General Motors: Germany rejects request for Opel aid

image captionOpel was a sign of German industrial success despite being US-owned

German Economy Minister Rainer Bruederle has rejected a request for state aid by carmaker General Motors for its European division Opel.

Opel, which owns the UK Vauxhall unit, wanted loan guarantees of more than 1bn euros (£900m) from Germany.

GM asked for the guarantees to help it raise money to restructure Opel.

Some German politicians were unhappy that GM was asking for aid, despite having paid off loans it received from the US government.

'Very disappointed'

A German committee that considers requests for aid from companies hit during the recession met to consider Opel on Wednesday, but failed to reach a decision.

This put the matter back into the hands of Mr Bruederle, who announced: "I am confident that Opel has a good future without credit guarantees."

Opel's chief executive Nick Reilly said that he did not "particularly understand the reasons why" the aid was rejected.

"GM is naturally very disappointed, as is Opel, with this decision after such a very long process, and we have spent a lot of time answering many, many hundreds of questions, being reviewed by many committees," he said.
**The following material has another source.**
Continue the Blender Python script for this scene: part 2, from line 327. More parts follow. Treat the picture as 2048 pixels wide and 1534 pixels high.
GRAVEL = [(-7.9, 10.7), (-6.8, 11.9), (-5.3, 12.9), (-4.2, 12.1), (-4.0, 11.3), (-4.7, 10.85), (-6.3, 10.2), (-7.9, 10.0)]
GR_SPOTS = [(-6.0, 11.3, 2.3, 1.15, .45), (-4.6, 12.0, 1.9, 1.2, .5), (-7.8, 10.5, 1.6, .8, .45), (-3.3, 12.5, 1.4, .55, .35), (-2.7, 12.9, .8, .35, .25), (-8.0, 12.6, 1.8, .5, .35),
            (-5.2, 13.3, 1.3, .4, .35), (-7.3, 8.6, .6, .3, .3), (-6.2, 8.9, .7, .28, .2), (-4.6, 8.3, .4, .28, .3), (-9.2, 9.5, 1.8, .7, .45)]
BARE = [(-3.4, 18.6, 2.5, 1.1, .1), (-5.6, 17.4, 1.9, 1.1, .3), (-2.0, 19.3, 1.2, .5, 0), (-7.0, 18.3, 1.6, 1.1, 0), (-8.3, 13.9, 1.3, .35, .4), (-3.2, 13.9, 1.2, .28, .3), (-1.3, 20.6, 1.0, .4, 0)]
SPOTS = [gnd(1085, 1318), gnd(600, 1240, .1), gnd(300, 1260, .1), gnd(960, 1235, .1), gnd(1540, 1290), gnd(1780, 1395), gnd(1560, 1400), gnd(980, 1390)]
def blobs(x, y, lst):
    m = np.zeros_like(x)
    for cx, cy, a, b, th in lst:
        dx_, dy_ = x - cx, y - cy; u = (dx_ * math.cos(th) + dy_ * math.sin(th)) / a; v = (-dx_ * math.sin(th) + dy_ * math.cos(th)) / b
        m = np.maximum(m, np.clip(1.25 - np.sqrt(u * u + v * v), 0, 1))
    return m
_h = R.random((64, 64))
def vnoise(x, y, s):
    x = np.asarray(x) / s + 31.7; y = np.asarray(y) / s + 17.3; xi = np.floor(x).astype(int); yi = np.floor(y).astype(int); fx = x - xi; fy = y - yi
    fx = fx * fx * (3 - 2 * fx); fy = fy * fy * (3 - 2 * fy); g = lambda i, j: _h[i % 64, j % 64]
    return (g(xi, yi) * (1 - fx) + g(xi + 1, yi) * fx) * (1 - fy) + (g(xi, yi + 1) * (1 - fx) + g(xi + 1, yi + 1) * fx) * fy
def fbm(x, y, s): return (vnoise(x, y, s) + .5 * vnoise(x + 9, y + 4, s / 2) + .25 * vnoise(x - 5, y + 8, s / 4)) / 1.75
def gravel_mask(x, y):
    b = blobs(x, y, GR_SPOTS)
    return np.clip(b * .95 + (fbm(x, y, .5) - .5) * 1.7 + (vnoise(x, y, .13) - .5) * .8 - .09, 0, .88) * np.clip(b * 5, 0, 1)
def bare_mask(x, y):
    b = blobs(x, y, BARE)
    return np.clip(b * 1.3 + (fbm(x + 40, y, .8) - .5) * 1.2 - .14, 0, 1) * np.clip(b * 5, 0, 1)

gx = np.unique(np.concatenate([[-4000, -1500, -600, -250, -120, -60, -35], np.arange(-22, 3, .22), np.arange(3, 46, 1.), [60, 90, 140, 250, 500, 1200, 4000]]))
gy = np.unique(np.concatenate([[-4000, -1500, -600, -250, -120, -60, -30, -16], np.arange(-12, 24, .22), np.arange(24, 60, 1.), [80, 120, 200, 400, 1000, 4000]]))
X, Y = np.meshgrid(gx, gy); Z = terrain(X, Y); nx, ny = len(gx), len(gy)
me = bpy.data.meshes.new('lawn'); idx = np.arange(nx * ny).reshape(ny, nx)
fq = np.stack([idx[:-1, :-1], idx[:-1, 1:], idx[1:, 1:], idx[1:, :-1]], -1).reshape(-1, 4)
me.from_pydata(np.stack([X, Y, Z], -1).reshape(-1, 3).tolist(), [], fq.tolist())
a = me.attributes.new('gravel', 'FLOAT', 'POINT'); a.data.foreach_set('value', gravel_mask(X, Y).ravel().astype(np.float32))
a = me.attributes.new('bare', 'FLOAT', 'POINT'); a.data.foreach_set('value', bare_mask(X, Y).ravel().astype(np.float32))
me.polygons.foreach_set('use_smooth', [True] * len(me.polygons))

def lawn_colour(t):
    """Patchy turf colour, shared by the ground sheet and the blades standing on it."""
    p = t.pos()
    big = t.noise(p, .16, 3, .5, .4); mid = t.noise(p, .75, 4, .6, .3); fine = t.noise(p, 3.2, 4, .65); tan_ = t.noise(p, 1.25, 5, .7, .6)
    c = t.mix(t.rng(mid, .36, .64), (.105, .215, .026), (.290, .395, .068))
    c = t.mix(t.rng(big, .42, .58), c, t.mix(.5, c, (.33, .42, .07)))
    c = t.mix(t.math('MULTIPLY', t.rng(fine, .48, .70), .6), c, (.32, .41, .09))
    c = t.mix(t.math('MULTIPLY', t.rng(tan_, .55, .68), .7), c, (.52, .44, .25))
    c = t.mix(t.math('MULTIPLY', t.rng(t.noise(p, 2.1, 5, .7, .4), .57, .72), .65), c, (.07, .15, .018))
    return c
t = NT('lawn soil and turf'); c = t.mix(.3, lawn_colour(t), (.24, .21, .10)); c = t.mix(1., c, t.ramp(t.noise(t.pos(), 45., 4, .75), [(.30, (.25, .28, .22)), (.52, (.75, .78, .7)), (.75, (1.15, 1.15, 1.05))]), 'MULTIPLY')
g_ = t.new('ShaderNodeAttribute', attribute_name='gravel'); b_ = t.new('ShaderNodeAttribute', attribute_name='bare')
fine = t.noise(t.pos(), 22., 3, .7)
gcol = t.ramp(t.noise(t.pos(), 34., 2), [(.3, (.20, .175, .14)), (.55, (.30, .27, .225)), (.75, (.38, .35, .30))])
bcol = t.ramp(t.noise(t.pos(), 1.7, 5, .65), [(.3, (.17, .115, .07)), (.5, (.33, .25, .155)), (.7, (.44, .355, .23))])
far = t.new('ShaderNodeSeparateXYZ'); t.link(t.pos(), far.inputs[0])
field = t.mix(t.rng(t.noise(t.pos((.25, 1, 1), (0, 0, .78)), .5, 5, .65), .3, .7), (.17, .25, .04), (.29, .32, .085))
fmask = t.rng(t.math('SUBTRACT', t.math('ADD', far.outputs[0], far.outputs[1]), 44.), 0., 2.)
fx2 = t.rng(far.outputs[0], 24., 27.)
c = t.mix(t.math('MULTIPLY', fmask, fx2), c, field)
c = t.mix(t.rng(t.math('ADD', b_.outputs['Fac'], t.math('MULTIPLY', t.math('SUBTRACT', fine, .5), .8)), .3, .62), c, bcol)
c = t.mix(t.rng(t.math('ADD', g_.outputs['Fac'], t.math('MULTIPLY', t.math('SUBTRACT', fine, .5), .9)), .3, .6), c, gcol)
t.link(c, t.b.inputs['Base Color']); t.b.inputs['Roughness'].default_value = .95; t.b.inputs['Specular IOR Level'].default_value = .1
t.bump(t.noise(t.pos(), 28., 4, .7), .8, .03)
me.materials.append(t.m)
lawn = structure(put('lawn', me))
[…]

GM emerged from bankruptcy protection last July, and in May this year reported its first quarterly profit in nearly three years.

The company also repaid $8.1bn in loans it had received from the US and Canadian governments.

'Review options'

Opel employs some 24,000 people in Germany, where it assembles Insignias, Astras and Corsas at four plants.

On Thursday, German Chancellor Angela Merkel was due to meet with the leaders of the states that host Opel plants, and there was speculation that the guarantees may yet be provided from other government departments.

GM has said it will spend about 1.9bn euros on restructuring Opel, but is seeking 1.8bn euros in loan guarantees from European governments, including the 1.1bn euros from Germany.

The aid request from GM has not been helped by Germany taking a lead in promising bail-out money to struggling eurozone countries - a position which led to a fall in Mrs Merkel's popularity ratings.

GM's Mr Reilly said the firm would "review all our options for funding".

"The UK government and the Spanish government have both signalled they are willing to give guarantees so that we will have access to capital markets."